Eating Snow: Getting Lost, Literally

Eating Snow: Getting Lost, Literally
Till I Die

The New York Times recently printed a very interesting article about skiers getting lost skiing back country in the greater New England area and ultimately needing search parties to get them back to civilization.

I read this on Monday and thought a lot about whether I wanted to post a concerned response or a gripe about it. Eating snow is delicious but it’s never nice.

First let me start with the winter we have had so far. The snow has been incredible, the conditions have been heavenly, and everyone seems to think that the record snowfall is a sign that the apocalypse is upon us. I hate those people. RELAX! This is a good thing. The skiing has never been better, the economies of the ski towns up and down the East Coast were in dire need of a season like this, and it has allowed people to experience what it is like to actually ski on surface conditions other than sheer ice. If I had the Donald Trump authority to fire every weather man who harped on how much snow we have had this season there wouldn’t be any left to tell us about the next resource consuming blizzard to come our way.

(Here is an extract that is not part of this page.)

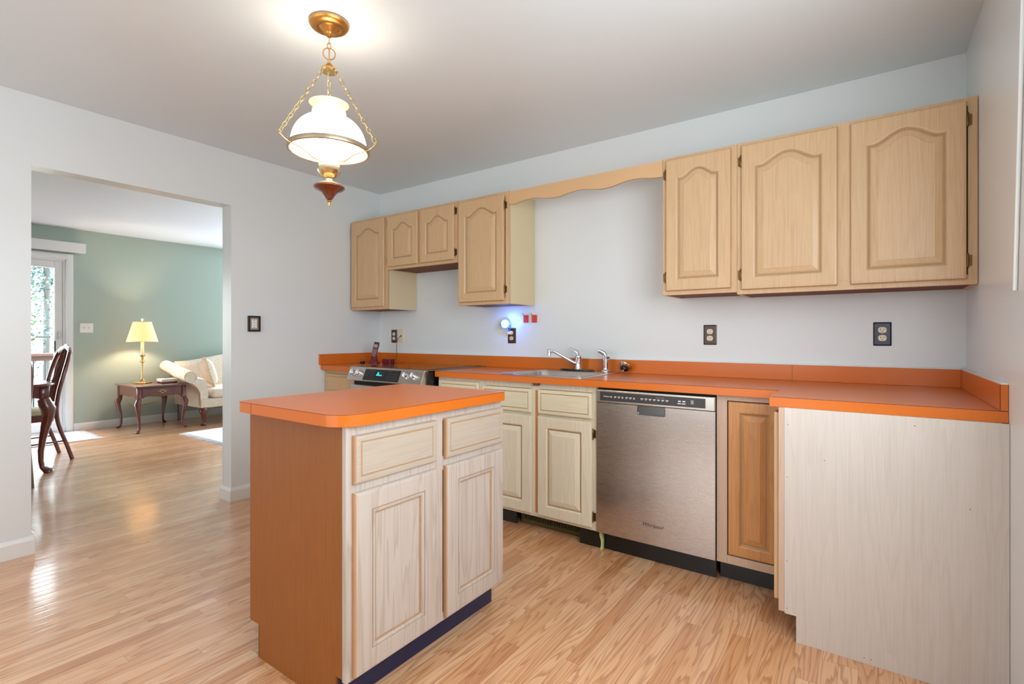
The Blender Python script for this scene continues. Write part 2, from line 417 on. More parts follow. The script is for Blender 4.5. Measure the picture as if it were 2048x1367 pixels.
def contour(u0, u1, v0, v1, arch, ins, n=20):
    """closed contour counter-clockwise, top edge is cathedral arch of height arch above v1"""
    u0 += ins; u1 -= ins; v0 += ins
    P = [(u0, v0), (u1, v0)]
    for i in range(n + 1):
        s = i / n; u = u1 + (u0 - u1) * s
        q = min(1, max(0, (s - .08) / .84)); bu = (0.5 - 0.5 * math.cos(2 * PI * q)) ** .75
        P.append((u, v1 - ins + arch * bu))
    return P
def rectcontour(u0, u1, v0, v1, ins, n=20):
    u0 += ins; u1 -= ins; v0 += ins; v1 -= ins
    P = [(u0, v0), (u1, v0)]
    for i in range(n + 1): P.append((u1 + (u0 - u1) * i / n, v1))
    return P

def door(face, w0, u0, u1, v0, v1, mat, parent, style='arch', t=.019, rail=.055, arch=.03, name='door', edge=None):
    F = mapper(face, w0)
    L = []
    def R(ins, w): L.append([(a, b, w) for a, b in rectcontour(u0, u1, v0, v1, ins)])
    R(0, 0); R(0, t - .006); R(.003, t - .001); R(.010, t)
    if style == 'drawer':
        R(.018, t); R(.020, t - .0025); R(.024, t - .0025); R(.026, t)
    else:
        if style == 'flat': arch = 0
        if style == 'raised': arch = 0
        a = arch
        def K(ins, w): L.append([(p, q, w) for p, q in contour(u0 + rail, u1 - rail, v0 + rail, v1 - rail - a, a, ins)])
        if style == 'flat':
            K(-.014, t); K(-.0125, t - .004); K(-.0095, t - .004); K(-.008, t - .0005); K(-.001, t - .0015); K(.001, t - .006); K(.005, t - .006); K(.007, t - .0105)
        else:
            K(-.004, t); K(0, t - .0015); K(.004, t - .006); K(.008, t - .009); K(.012, t - .009); K(.016, t - .0065); K(.036, t - .0015); K(.038, t - .0005)
    bm = loops_mesh(F, L)
    n_ = len(L[0]); bm.faces.ensure_lookup_table()
    gr = {'drawer': (5,), 'flat': (5, 9, 10), 'raised': (6, 7), 'arch': (6, 7)}[style]
    for k in gr:
        for f in bm.faces[k * n_:(k + 1) * n_]: f.material_index = 1
    if edge:
        for f in bm.faces[:2 * n_]:
            if f.normal.y < -.7: f.material_index = 2
    return MB().add(bm).build(name, [mat, M['glaze'], edge or mat], parent)

def hinge(face, w0, u, v, parent, side=1):
    """small wrap hinge with finial tips; u,v centre of the barrel"""
    F = mapper(face, w0); m = MB()
    ax = {'-y': (1, 0), '+x': (0, 1)}[face]
    def bx(ua, ub, va, vb, wa, wb):
        a = F(ua, va, wa); b = F(ub, vb, wb)
        m.box(min(a[0], b[0]), max(a[0], b[0]), min(a[1], b[1]), max(a[1], b[1]), min(a[2], b[2]), max(a[2], b[2]), .0008)
    bx(u - .001, u + side * .014, v - .022, v + .022, .0003, .0035)
    m.lathe(F(u, v - .031, .009), [(0, 0), (.003, .002), (.0045, .006), (.0035, .009), (.0048, .011), (.0048, .051), (.0035, .053), (.0045, .056), (.003, .060), (0, .062)], 10)
    return m.build('hinge', M['bronze'], parent, smooth=40)

# ------------------------------------------------------------------ setting
H = 2.44; XR = 3.9926; YB = -5.2; XG = -4.2; T = .123; YN = 2.4; YS = -5.2
struct(MB().box(XG - .15, XR + .15, YB - .15, YN + .15, -.06, 0).build('floor', M['floor'], at=(0, 0, 0)))
struct(MB().box(-T / 2, XR + .12, YB - .12, .12, H, H + .06).build('ceiling', M['ceil']))
struct(MB().box(XG - .12, -T / 2 - .0005, YS - .12, YN + .12, H, H + .06).build('ceiling', M['ceil2']))
struct(MB().box(0, XR + .12, .0005, .12, 0, H - .0005).build('wall_back', M['wall'], at=(0, 0, 0)))
# partition with the opening into the far room
m = MB(); y0, y1, oz = -2.345, -1.315, 2.066
m.box(-T, 0, y1, .12, 0, H - .0005).box(-T, 0, YB, y0, 0, H - .0005).box(-T, 0, y0, y1, oz, H - .0005)
struct(m.build('wall_left', M['wall'], at=(0, 0, 0)))
# green skin of the partition on the far room side
m = MB(); a, b_ = -T - .004, -T - .0006
m.box(a, b_, y1 + .001, YN, 0, H - .001).box(a, b_, YS, y0 - .001, 0, H - .001).box(a, b_, y0 - .001, y1 + .001, oz + .002, H - .001)
struct(m.build('wall_partition', M['green'], at=(0, 0, 0)))
# solid right wall; trim frames the area light of an assumed window (beside camera)
m = MB(); wy0, wy1, wz0, wz1 = -3.18, -1.32, 1.02, 2.08
m.box(XR, XR + .12, YB, 0, 0, H - .0005)
struct(m.build('wall_right', M['wall'], at=(0, 0, 0)))
w = struct(MB().box(XR - .012, XR - .0005, wy0 - .06, wy0, wz0 - .06, wz1 + .06).box(XR - .012, XR - .0005, wy1, wy1 + .06, wz0 - .06, wz1 + .06)
    .box(XR - .012, XR - .0005, wy0, wy1, wz1, wz1 + .06).box(XR - .03, XR - .0005, wy0, wy1, wz0 - .025, wz0 - .0005)
    .build('assumed_window_frame', M['trim']))  # assumed window trim on uncut wall; an area light serves as pane
# solid rear wall behind the camera; wide trim added around the fill light
m = MB(); rx0, rx1, rz0, rz1 = .2, 3.2, .3, 2.0
m.box(0, XR + .12, YB - .12, YB, 0, H - .0005)
struct(m.build('wall_rear', M['wall'], at=(0, 0, 0)))
struct(MB().box(rx0 - .07, rx0, YB + .0005, YB + .014, rz0 - .07, rz1 + .07).box(rx1, rx1 + .07, YB + .0005, YB + .014, rz0 - .07, rz1 + .07).box(rx0, rx1, YB + .0005, YB + .014, rz1, rz1 + .07)
    .box(rx0, rx1, YB + .0005, YB + .014, rz0 - .07, rz0).build('rear_fill_frame', M['trim']))  # window-like trim added for the rear fill light, no opening
# far room walls
dy0, dy1, dz1 = -3.06, -1.22, 2.06
m = MB(); m.box(XG - .12, XG, dy1, YN, 0, H - .0005).box(XG - .12, XG, YS, dy0, 0, H - .0005).box(XG - .12, XG, dy0, dy1, dz1, H - .0005)
struct(m.build('wall_far', M['green'], at=(0, 0, 0)))
struct(MB().box(XG, -T - .005, YN + .0005, YN + .12, 0, H - .001).build('wall_north', M['green'], at=(0, 0, 0)))
m = MB(); m.box(XG, -T - .005, YS - .12, YS, 0, H - .001)
struct(m.build('wall_south', M['green'], at=(0, 0, 0)))
struct(MB().box(-3.37, -3.3, YN - .014, YN - .0005, .53, 2.17).box(-1.1, -1.03, YN - .014, YN - .0005, .53, 2.17).box(-3.3, -1.1, YN - .014, YN - .0005, 2.1, 2.17).box(-3.3, -1.1, YN - .014, YN - .0005, .53, .6).build('north_fill_frame', M['trim']))  # trim added around the north fill light; solid wall behind it
struct(MB().box(XG + .0005, XG + .014, 1.28, 1.35, .53, 2.17).box(XG + .0005, XG + .014, 2.31, 2.38, .53, 2.17).box(XG + .0005, XG + .014, 1.35, 2.31, 2.1, 2.17).box(XG + .0005, XG + .014, 1.35, 2.31, .53, .6).build('west_fill_frame', M['trim']))  # added window-like trim framing the west fill light

def baseboard(name, pts, mat=M['trim']):
    """pts polyline on plan of wall face; room lies on the left side of the walking direction"""
    prof = [(0.0005, .0004), (.013, .0004), (.013, .075), (.009, .085), (.005, .095), (.0005, .096)]
    P = [Vector((p[0], p[1])) for p in pts]; secs = []
    for i, p in enumerate(P):
        d1 = (P[i] - P[i - 1]).normalized() if i else (P[1] - P[0]).normalized()
        d2 = (P[i + 1] - P[i]).normalized() if i < len(P) - 1 else d1
        n1 = Vector((-d1.y, d1.x)); n2 = Vector((-d2.y, d2.x)); b = (n1 + n2); b = b / max(1e-6, b.dot(n1))
        secs.append([(p.x + b.x * o_, p.y + b.y * o_, z) for o_, z in prof])
    return struct(MB().loft(secs).build(name, mat))
baseboard('baseboard_left', [(-T - .004, y0 - .3), (-T - .004, y0), (0, y0), (0, YB + .02)][::-1] if False else [(0, YB + .02), (0, y0), (-T - .004, y0), (-T - .004, y0 - .4)][::-1])
baseboard('baseboard_right_of_opening', [(-T - .004, y1 + .4), (-T - .004, y1), (0, y1), (0, -.62)][::-1])
baseboard('baseboard_far', [(XG, YN - .01), (XG, dy1 + .075)])

# sliding door in the far wall: casing, fixed and sliding frames, pane, valance above
d = MB(); cz = dz1 + .07
d.box(XG + .0005, XG + .018, dy1, dy1 + .07, 0.0005, cz, .004).box(XG + .018, XG + .024, dy1 + .012, dy1 + .058, .001, cz - .01, .003)
d.box(XG + .0005, XG + .018, dy0 - .07, dy0, 0.0005, cz, .004).box(XG + .0005, XG + .018, dy0 + .0005, dy1 - .0005, dz1, cz, .004).box(XG + .018, XG + .024, dy0, dy1 + .0118, dz1 + .012, cz - .012, .003)
d.box(XG - .1, XG - .0005, dy1 - .022, dy1 - .0005, .001, dz1 - .001).box(XG - .1, XG - .0005, dy0 + .0005, dy0 + .022, .001, dz1 - .001).box(XG - .1, XG - .0005, dy0 + .0222, dy1 - .0222, dz1 - .022, dz1 - .0005).box(XG - .1, XG + .02, dy0 + .022, dy1 - .022, .0005, .025)
droot = struct(d.build('door_1', M['trim']))
def sash(ya, yb, xa, nm, par):
    s_ = MB(); x1_ = xa + .035
    s_.box(xa, x1_, yb - .075, yb, .026, dz1 - .023, .003).box(xa, x1_, ya, ya + .075, .026, dz1 - .023, .003).box(xa, x1_, ya + .075, yb - .075, dz1 - .105, dz1 - .023, .003).box(xa, x1_, ya + .075, yb - .075, .026, .13, .003)
    s_.build(nm, M['trim'], par)
    MB().box(xa + .015, xa + .02, ya + .0755, yb - .0755, .1305, dz1 - .1055).build('pane', M['glass'], par)
sash(-2.16, dy1 - .023, XG - .045, 'sliding_frame', droot)
sash(dy0 + .023, -2.08, XG - .09, 'fixed_frame', droot)
hd = MB(); hy = dy1 - .055
hd.box(XG - .009, XG + .003, hy - .012, hy + .012, 1.115, 1.205, .002).box(XG + .003, XG + .02, hy - .006, hy + .006, 1.15, 1.165, .002)
hd.build('latch', M['nickel'], droot)
MB().box(XG - .009, XG + .014, hy - .05, hy - .036, .97, 1.095, .003).build('handle', M['dark'], droot)
MB().box(XG - .012, XG + .004, dy1 - .27, dy1 - .13, 1.125, 1.155, .002).build('latch_bar', M['nickel'], droot)
v = MB().box(XG + .0275, XG + .11, dy0 - .15, -1.055, 2.15, 2.262, .003)
v.box(XG + .0005, XG + .0275, dy0 - .1, -1.06, 2.225, 2.255)
tag(v.build('door_valance', M['trim']), 'white boxed blind valance mounted above the glass door', 'valance')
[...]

Then we come to the issue of people getting lost. Now I hate euphemisms and metaphors but everyone is familiar with the one that goes “those who live in glass houses shouldn’t throw stones”. I live in that house and I hope it shatters, plus it’s drafty as hell. Every chance I get I go out of bounds. When i’m out with my ski buddies we are all on the same page: snow on the ground, bring out your rock skis because we won’t be playing on the groomers. Heck, we even ended up with a really close call at one point (see: Getting Lost To Find Yourself). But people, CMON… Know. Your. Limits.

If you have a hard time skiing anything groomed, albeit Great Northern (beginner trail at Killington with headache inducing skier traffic) or K-27 (moguled up double black diamond at Hunter) then you’re going to have a problem out-of-bounds.

If it was easy everyone would do it. If it was something the mountain thought you should ski they would put it on their trail map for Christ sake.

I get it. Skiing is fun. I love everything about how it brings people out to enjoy themselves in the dead of winter. I love how in my entire life I have never seen a fight on the hill. And I have nothing but respect for anyone who comes to the mountain to give it a shot for the first time. I actually encourage it. We were all there. From Shane McConkey to Picabo Street – we all started somewhere and the only way to get better is to get out there and shred it.

But for crying out loud, pizza french fry before you start searching out powder stashes in the trees! Don’t ruin it for everyone and stay on the map. And if you can do it and decide to head out of bounds, let me know and i’ll be right there with you.